Bright teenagers create award-winning app at National Museum of Computing at Bletchley Park.

Three teenagers created an app at the National Museum of Computing  that is designed to prevent motorists from putting the wrong fuel in their cars. James Thatcher, Julien Vertz, and Raoul Vangerow. PNL-150408-151019001
Three teenagers created an app at the National Museum of Computing that is designed to prevent motorists from putting the wrong fuel in their cars. James Thatcher, Julien Vertz, and Raoul Vangerow. PNL-150408-151019001

An app designed to stop motorists from putting the wrong fuel in their car has won an award.

A team from The National Museum of Computing (TNMOC) who developed the app won Best in Show at the Young Rewired State Festival of Code last weekend.

Eleven young coders developed four different apps for smartphones and tablets in the home of Colossus at the museum on Bletchley Park to compete at the Festival of Code, the world’s largest hackathon for young people. The finals were held in Birmingham.

The winning app was created at TNMOC by James Thatcher, 10, Raoul Vangerow, 14 and Julien Vertz, 17.

The app is called PUMPS and is designed to make sure no-one puts the wrong fuel in their vehicle when filling up at a garage.

Using publicly available data, their app identifies a vehicle’s number plate when it pulls onto a filling station forecourt, links it with data held by the DVLA to find out the engine and model number, and communicates with the filling station to disable the fuel pumps that would deliver the wrong fuel to the vehicle.

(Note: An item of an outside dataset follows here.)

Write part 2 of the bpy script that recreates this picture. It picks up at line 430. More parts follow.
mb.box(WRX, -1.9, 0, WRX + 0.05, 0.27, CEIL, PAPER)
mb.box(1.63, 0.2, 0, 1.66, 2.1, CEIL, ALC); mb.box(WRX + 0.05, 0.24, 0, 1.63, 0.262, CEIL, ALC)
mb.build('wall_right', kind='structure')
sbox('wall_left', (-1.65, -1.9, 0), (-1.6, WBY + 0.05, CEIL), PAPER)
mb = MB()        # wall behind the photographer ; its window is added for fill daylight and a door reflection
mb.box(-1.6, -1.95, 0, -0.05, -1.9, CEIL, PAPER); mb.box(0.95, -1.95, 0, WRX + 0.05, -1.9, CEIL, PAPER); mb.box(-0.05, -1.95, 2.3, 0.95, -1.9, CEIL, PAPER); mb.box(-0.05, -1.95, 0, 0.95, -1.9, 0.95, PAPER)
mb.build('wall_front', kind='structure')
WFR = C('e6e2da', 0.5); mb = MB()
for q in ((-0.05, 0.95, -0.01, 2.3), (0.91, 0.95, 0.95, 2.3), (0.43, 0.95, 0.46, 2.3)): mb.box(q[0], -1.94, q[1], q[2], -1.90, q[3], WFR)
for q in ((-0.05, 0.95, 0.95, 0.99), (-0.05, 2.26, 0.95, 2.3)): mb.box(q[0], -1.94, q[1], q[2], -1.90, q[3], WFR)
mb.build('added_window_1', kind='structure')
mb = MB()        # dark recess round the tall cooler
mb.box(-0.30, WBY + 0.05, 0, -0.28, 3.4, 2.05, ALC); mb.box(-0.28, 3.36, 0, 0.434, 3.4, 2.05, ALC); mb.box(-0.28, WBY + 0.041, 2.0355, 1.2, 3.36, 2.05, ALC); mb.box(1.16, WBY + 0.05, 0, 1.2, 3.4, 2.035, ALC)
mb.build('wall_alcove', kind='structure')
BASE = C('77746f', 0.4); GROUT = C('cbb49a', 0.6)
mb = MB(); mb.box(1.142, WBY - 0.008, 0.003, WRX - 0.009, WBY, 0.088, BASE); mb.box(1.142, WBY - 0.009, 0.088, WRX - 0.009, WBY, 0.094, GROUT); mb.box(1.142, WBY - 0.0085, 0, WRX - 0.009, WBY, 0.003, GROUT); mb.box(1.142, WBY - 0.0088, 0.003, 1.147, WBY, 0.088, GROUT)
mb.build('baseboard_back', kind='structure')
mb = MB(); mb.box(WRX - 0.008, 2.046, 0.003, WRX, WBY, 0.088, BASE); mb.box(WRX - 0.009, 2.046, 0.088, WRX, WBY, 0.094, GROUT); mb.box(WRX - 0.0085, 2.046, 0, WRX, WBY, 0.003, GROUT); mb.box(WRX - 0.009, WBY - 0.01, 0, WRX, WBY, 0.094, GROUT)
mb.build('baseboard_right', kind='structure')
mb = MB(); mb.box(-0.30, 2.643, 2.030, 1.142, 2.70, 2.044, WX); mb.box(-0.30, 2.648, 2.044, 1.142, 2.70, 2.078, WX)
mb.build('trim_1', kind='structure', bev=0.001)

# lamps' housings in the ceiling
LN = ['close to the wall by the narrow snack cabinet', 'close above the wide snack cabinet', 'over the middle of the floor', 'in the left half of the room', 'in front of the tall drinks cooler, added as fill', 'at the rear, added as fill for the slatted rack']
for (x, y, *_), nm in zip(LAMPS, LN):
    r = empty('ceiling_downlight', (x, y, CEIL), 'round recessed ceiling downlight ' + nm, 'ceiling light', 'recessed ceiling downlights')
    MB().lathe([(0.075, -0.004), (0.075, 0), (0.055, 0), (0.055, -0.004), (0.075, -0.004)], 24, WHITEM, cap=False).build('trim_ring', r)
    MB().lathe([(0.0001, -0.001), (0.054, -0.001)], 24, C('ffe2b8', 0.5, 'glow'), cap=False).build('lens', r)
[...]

The judges said they were very impressed by the research and coding that went into the project and by its highly desirable purpose.

The PUMPS app is currently at design stage and it not yet publicly available for use.

Other inventive apps created at TNMOC during the week were two music player apps, one of which responded to what was onscreen to play music appropriate for the concentration required by the work being performed. Another app that amused the judges was one that measured distances in all sorts of crazy distances, like the number of chessboards between Milton Keynes and Bedford.

Dave Sussman, the TNMOC volunteer who co-ordinated the event at The National Museum of Computing, said: “The teams of competitors and mentors were fantastic. They worked incredibly well in teams, everyone contributing their own particular skills to create inspired apps. For one of the teams to win Best in Show was beyond our expectations and delighted everyone at TNMOC who took part. The future looks very bright for British industry!”

Through Summer Bytes in August and at weekends throughout the year, TNMOC offers free introductions to coding for youngsters.